C’est que des écoles de fonctionnaires ça fait quelques années qu’il n’y en a plus, en particulier au ministère de l’agriculture.
Quand aux fonctionnaires en place je pense au contraire qu’ils étaient globalement compétents et souvent accessibles, raisonnables et pragmatiques. Hélas beaucoup d’entre eux n’ont pas attendus la complète décrépitude de leurs services pour valoriser ailleurs leurs compétences. On peut d’ailleurs penser que les premiers à partir n’étaient pas les plus mauvais d’entre eux...
Je plains désormais les Préfets, privés de réseaux d’alerte et d’anticipation, privé d’expertise indépendante pour élaborer une stratégie, privés d’animateurs de réseaux capable de mettre de l’huile dans les rouages ou de déminer des situations tendues, privés d’acteurs de terrain capables d’organiser presque spontanément une gestion de crise... Quelle autorité et quelle légitimité leur restera t’il s’ils doivent aller mendier ces compétences auprès des collectivités, des corporations ou des entreprises (les unes et les autres ne pouvant d’ailleurs être ni objectives ni désinterressées).

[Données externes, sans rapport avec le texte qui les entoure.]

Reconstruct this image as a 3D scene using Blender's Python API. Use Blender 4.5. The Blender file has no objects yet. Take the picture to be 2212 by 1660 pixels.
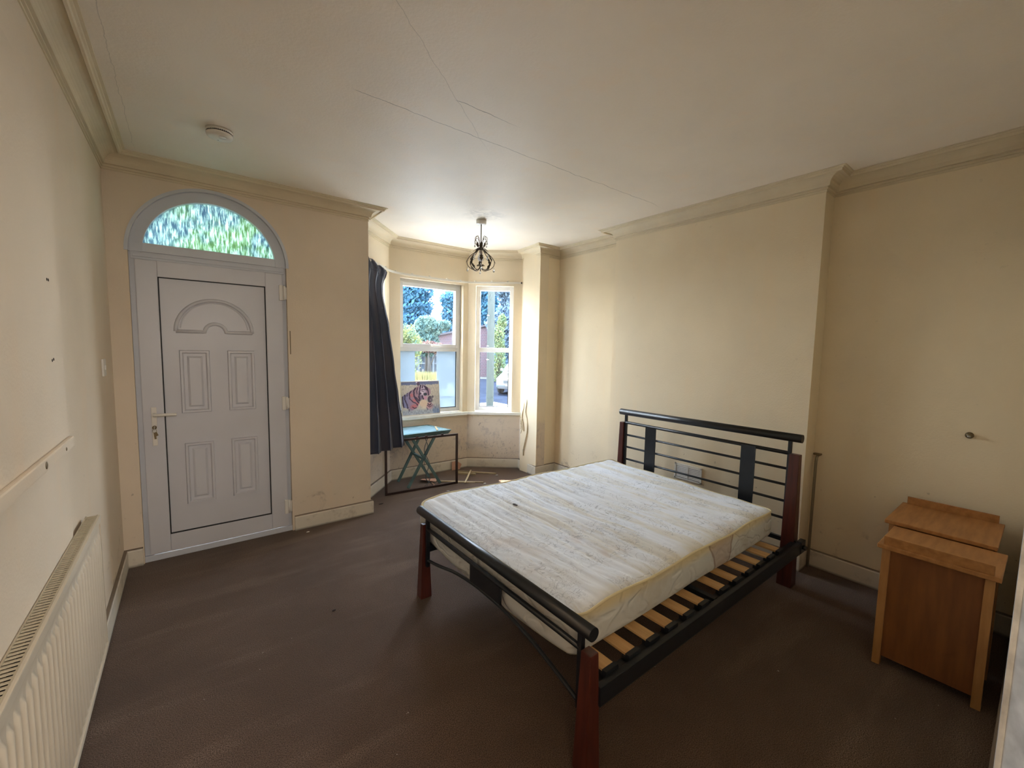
import bpy, bmesh, math, random
from mathutils import Vector, Matrix
sc = bpy.context.scene
col = sc.collection
random.seed(7)
PI = math.pi

# ---------------------------------------------------------------- camera
cam = bpy.data.cameras.new('camera'); co = bpy.data.objects.new('camera', cam); col.objects.link(co)
YAW, PITCH, ROLL = .6591, .0851, .0195
cam.sensor_fit = 'HORIZONTAL'; cam.sensor_width = 36.0; cam.lens = 905.8/2212*36.0
cam.clip_start = .02; cam.clip_end = 400
_f = Vector((math.sin(YAW)*math.cos(PITCH), math.cos(YAW)*math.cos(PITCH), -math.sin(PITCH)))
_r = Vector((math.cos(YAW), -math.sin(YAW), 0)); _u = _r.cross(_f)
r2 = _r*math.cos(ROLL)+_u*math.sin(ROLL); u2 = -_r*math.sin(ROLL)+_u*math.cos(ROLL)
co.matrix_world = Matrix(((r2.x, u2.x, -_f.x, .3775), (r2.y, u2.y, -_f.y, -3.6499), (r2.z, u2.z, -_f.z, 1.5), (0, 0, 0, 1)))
sc.camera = co

# ---------------------------------------------------------------- light
EXPOSURE = 5.2
sc.view_settings.view_transform = 'Standard'; sc.view_settings.look = 'None'
sc.view_settings.gamma = 1; sc.view_settings.use_curve_mapping = False
sc.view_settings.exposure = EXPOSURE
w = bpy.data.worlds.new('sky'); sc.world = w; w.use_nodes = True
wn = w.node_tree; wn.nodes.clear()
bg = wn.nodes.new('ShaderNodeBackground'); wo = wn.nodes.new('ShaderNodeOutputWorld')
tc = wn.nodes.new('ShaderNodeTexCoord'); sx = wn.nodes.new('ShaderNodeSeparateXYZ')
cr = wn.nodes.new('ShaderNodeValToRGB')
cr.color_ramp.elements[0].position = .0; cr.color_ramp.elements[0].color = (.95, .97, 1, 1)
cr.color_ramp.elements[1].position = .7; cr.color_ramp.elements[1].color = (.60, .75, 1, 1)
wn.links.new(tc.outputs['Generated'], sx.inputs[0]); wn.links.new(sx.outputs['Z'], cr.inputs[0])
wn.links.new(cr.outputs[0], bg.inputs[0]); wn.links.new(bg.outputs[0], wo.inputs[0])
bg.inputs[1].default_value = 1.0
sun = bpy.data.lights.new('sun', 'SUN'); sun.energy = 1.6; sun.angle = math.radians(.6); sun.color = (1, .95, .86)
so = bpy.data.objects.new('sun', sun); col.objects.link(so)
so.rotation_euler = Vector((-.25, -.96, -1.35)).to_track_quat('-Z', 'Y').to_euler()
so.location = (6, 12, 15)
hall = bpy.data.lights.new('added_hall_fill', 'AREA'); hall.shape = 'RECTANGLE'; hall.size = 1.5; hall.size_y = 1.0; hall.energy = 2.5; hall.color = (1, .95, .90)  # added fill lamp behind the camera, lifts the door wall
ho = bpy.data.objects.new('added_hall_fill', hall); col.objects.link(ho); ho.location = (.9, -5.3, 2.2)
ho.rotation_euler = Vector((.05, 1, -.35)).to_track_quat('-Z', 'Y').to_euler()

# ---------------------------------------------------------------- materials
def lin(c):
    return tuple(((x/255)/12.92 if x/255 <= .04045 else ((x/255+.055)/1.055)**2.4) for x in c)
def mat(name, c, rough=.6, metal=0., noise=0., nscale=8., bump=0., bscale=60., c2=None, stretch=(1, 1, 1), spec=.5, trans=0., sub=0.):
    m = bpy.data.materials.new(name); m.use_nodes = True; nt = m.node_tree; N = nt.nodes; L = nt.links
    p = N['Principled BSDF']
    p.inputs['Base Color'].default_value = (*c, 1); p.inputs['Roughness'].default_value = rough
    p.inputs['Metallic'].default_value = metal; p.inputs['Specular IOR Level'].default_value = spec
    geo = N.new('ShaderNodeNewGeometry'); mp = N.new('ShaderNodeMapping'); mp.inputs['Scale'].default_value = stretch
    L.new(geo.outputs['Position'], mp.inputs['Vector'])
    m['_'] = 0
    if noise > 0 or c2:
        n = N.new('ShaderNodeTexNoise'); n.inputs['Scale'].default_value = nscale; n.inputs['Detail'].default_value = 6
        L.new(mp.outputs[0], n.inputs['Vector'])
        mr = N.new('ShaderNodeMapRange'); mr.inputs[1].default_value = .3; mr.inputs[2].default_value = .7
        L.new(n.outputs['Fac'], mr.inputs[0])
        mx = N.new('ShaderNodeMix'); mx.data_type = 'RGBA'
        b = c2 if c2 else tuple(x*(1-noise) for x in c)
        mx.inputs[6].default_value = (*c, 1); mx.inputs[7].default_value = (*b, 1)
        L.new(mr.outputs[0], mx.inputs[0]); L.new(mx.outputs[2], p.inputs['Base Color'])
    if bump > 0:
        n2 = N.new('ShaderNodeTexNoise'); n2.inputs['Scale'].default_value = bscale; n2.inputs['Detail'].default_value = 4
        L.new(mp.outputs[0], n2.inputs['Vector'])
        bp = N.new('ShaderNodeBump'); bp.inputs['Strength'].default_value = bump; bp.inputs['Distance'].default_value = .01
        L.new(n2.outputs['Fac'], bp.inputs['Height']); L.new(bp.outputs[0], p.inputs['Normal'])
    del m['_']
    return m
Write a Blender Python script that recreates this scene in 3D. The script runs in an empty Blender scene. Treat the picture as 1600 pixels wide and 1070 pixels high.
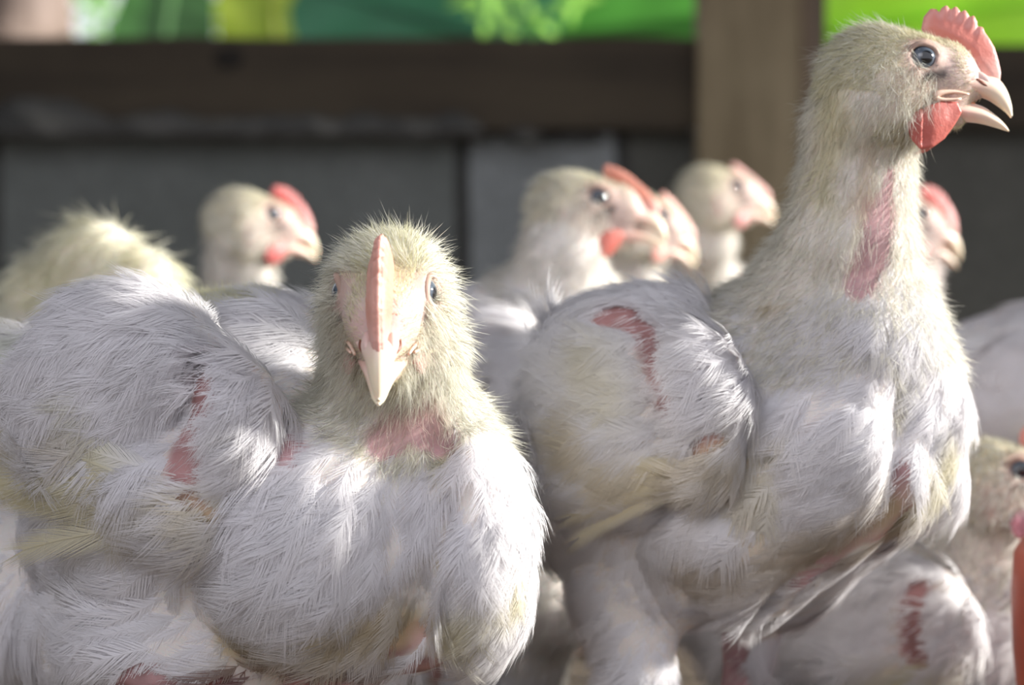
import bpy, math, random
import numpy as np
from mathutils import Vector, Matrix

# ------------------------------------------------------------------ camera
F_PX = 3500.0            # focal length in pixels of the 1600 px wide frame
CAM_H = 17.0             # camera height above the litter, cm
sc = bpy.context.scene
cam_d = bpy.data.cameras.new('camera')
cam = bpy.data.objects.new('camera', cam_d)
sc.collection.objects.link(cam)
sc.camera = cam
cam.location = (0, 0, CAM_H / 100)
cam.rotation_euler = (math.pi / 2, 0, 0)
cam_d.sensor_width = 36.0
cam_d.lens = 36.0 * F_PX / 1600
cam_d.clip_start = 0.01
cam_d.clip_end = 100
cam_d.dof.use_dof = True
cam_d.dof.focus_distance = 0.645
cam_d.dof.aperture_fstop = 9.5
cam_d.dof.aperture_blades = 0

# ------------------------------------------------------------------ world, sun, exposure
world = bpy.data.worlds.new('world')
sc.world = world
world.use_nodes = True
wn = world.node_tree.nodes
wn['Background'].inputs[0].default_value = (0.88, 0.90, 1.0, 1)
wn['Background'].inputs[1].default_value = 1.3

def add_sun(direction, strength, angle, col):
    l = bpy.data.lights.new('sun', 'SUN')
    l.energy = strength; l.angle = math.radians(angle); l.color = col
    o = bpy.data.objects.new('sun', l)
    sc.collection.objects.link(o)
    o.rotation_euler = Vector(direction).to_track_quat('-Z', 'Y').to_euler()
    o.location = (2, -1, 3)
    return o
# direction the light travels
add_sun((-0.93, -0.02, -0.30), 11.5, 5.0, (1.0, 0.97, 0.90))

def add_area(loc, target, sx, sy, power, col):
    l = bpy.data.lights.new('fill_light', 'AREA')
    l.shape = 'RECTANGLE'; l.size = sx; l.size_y = sy; l.energy = power; l.color = col
    o = bpy.data.objects.new('fill_light', l)
    sc.collection.objects.link(o)
    o.location = loc
    o.rotation_euler = (Vector(target) - Vector(loc)).to_track_quat('-Z', 'Y').to_euler()
    return o
# fill lamp added to brighten the shaded sides, behind and to the left of the camera
add_area((-1.0, -1.3, 1.3), (0, 0.75, 0.15), 1.6, 1.2, 13.0, (0.95, 0.93, 1.0))

sc.view_settings.view_transform = 'Standard'
sc.view_settings.look = 'None'
sc.view_settings.gamma = 1
sc.view_settings.use_curve_mapping = False
sc.view_settings.exposure = -0.17
sc.cycles.max_bounces = 8
sc.cycles.diffuse_bounces = 6
sc.cycles.transmission_bounces = 4
sc.cycles.transparent_max_bounces = 4

rng = np.random.default_rng(11)
random.seed(5)
A3 = lambda *v: np.array(v, dtype=np.float64)

def PX(px, py, d):
    """world point in cm on the sight line of a photo pixel, d cm from the camera"""
    return A3((px - 800) / F_PX * d, d, CAM_H + (535 - py) / F_PX * d)

# ------------------------------------------------------------------ materials
def new_mat(name):
    m = bpy.data.materials.new(name); m.use_nodes = True
    nt = m.node_tree
    return m, nt, nt.nodes['Principled BSDF'], nt.nodes['Material Output']

def attr(nt, name='Col'):
    a = nt.nodes.new('ShaderNodeAttribute'); a.attribute_name = name
    return a

def noise(nt, scale, detail=4, rough=.6, vec=None):
    n = nt.nodes.new('ShaderNodeTexNoise')
    n.inputs['Scale'].default_value = scale; n.inputs['Detail'].default_value = detail
    n.inputs['Roughness'].default_value = rough
    if vec is not None: nt.links.new(vec, n.inputs['Vector'])
    return n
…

Il faut prendre acte, et ce malgrè les dicours, que l’Etat ne sera désormais plus un acteur majeur de régulation. Ce sont les citoyens qui en seront les principaux acteurs en espérant que les médias et la justice les aiderons encore à voir, à comprendre et à se faire entendre....

poste par bertrand - 2012-01-4@12:36 - repondre message
3 Irrigation : histoire secrète d’un arrêt du Conseil d’Etat

Faux : l’ENGEES forme toujours des fonctionnaires, mais trés peu par rapport à il y a quinze ans.

On est par contre bien d’accord que ceux qui touchaient en maîtrise d’oeuvre se sont fissa barrés dans le privé ou en détachement en collectivité, de crainte d’être reversés à la statistique agricole ou au contrôle des abattoirs...

Il y aurait moyen de relancer assez facilement le vivier sur le moyen terme (6-7 promotions de jeunes un peu fournies suffiraient), mais c’est une question d’ordre politique... en particulier au niveau de la maîtrise d’oeuvre d’Etat (cf l’autre article plus récent).